Nevertheless, if there are still far more trainees than jobs in the recruitment round by the end of May, then something isn’t working as efficiently as it might. There are two subjects where, based upon the vacancy data collected by TeachVac www.teachvac.co.uk where I am the Chair, questions might be asked? These are physical education and history. Both are important because students training to be teachers on these courses bear the whole cost of their training through fees and living costs. Should such students have an expectation that the DfE will not create too many training places resulting in a proportion not being able to secure a teaching post in their subject in either a state or a private school?

The over-supply of physical education trainees has been apparent for some time now and many find jobs in other subjects where they are not fully prepared for their teaching timetable. Potential teachers of physical education presumably do their homework before apply to train as a teacher and decide the risk is manageable, since numbers of applicants hold up very well every year.

The situation in history is more complicated. The advent of the English Baccalaureate created an expectation in the DfE TSM modelling process that more teachers of history would be required as more pupils studied the subject at Key Stage 4. How far that expectation has come to pass will be revealed next month when the data from the 2017 Teacher Workforce Census is revealed.
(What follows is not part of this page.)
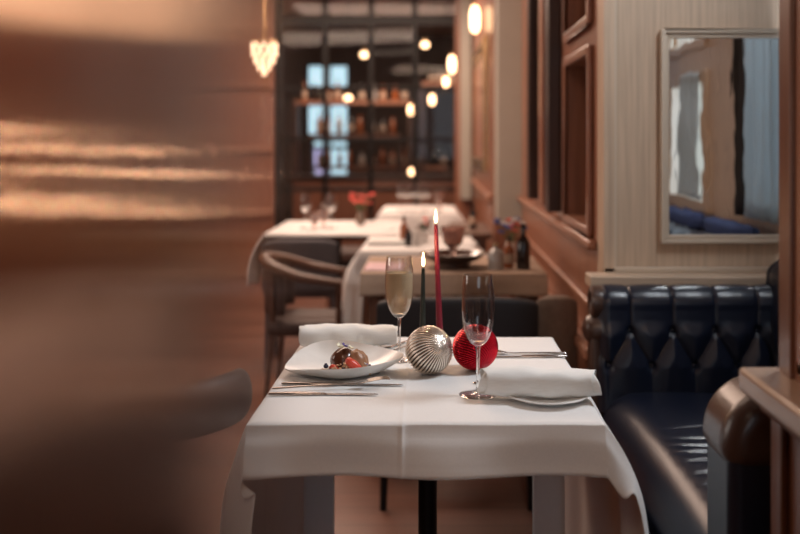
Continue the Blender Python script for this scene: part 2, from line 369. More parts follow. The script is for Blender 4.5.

However, even allowing for post for teachers of Humanities as well as teachers of History, this recruitment round does not seem to have created enough vacancies to absorb anywhere near the number of trainees.  Indeed, the risk to history trainees looking for a teaching post is now little different to that for physical education trainees in some parts of the country.

I don’t think that this means the DfE should no longer model teacher needs through the TSM, but I do wonder whether its regime should be so market orientated in how it deals with those that want to be a teacher.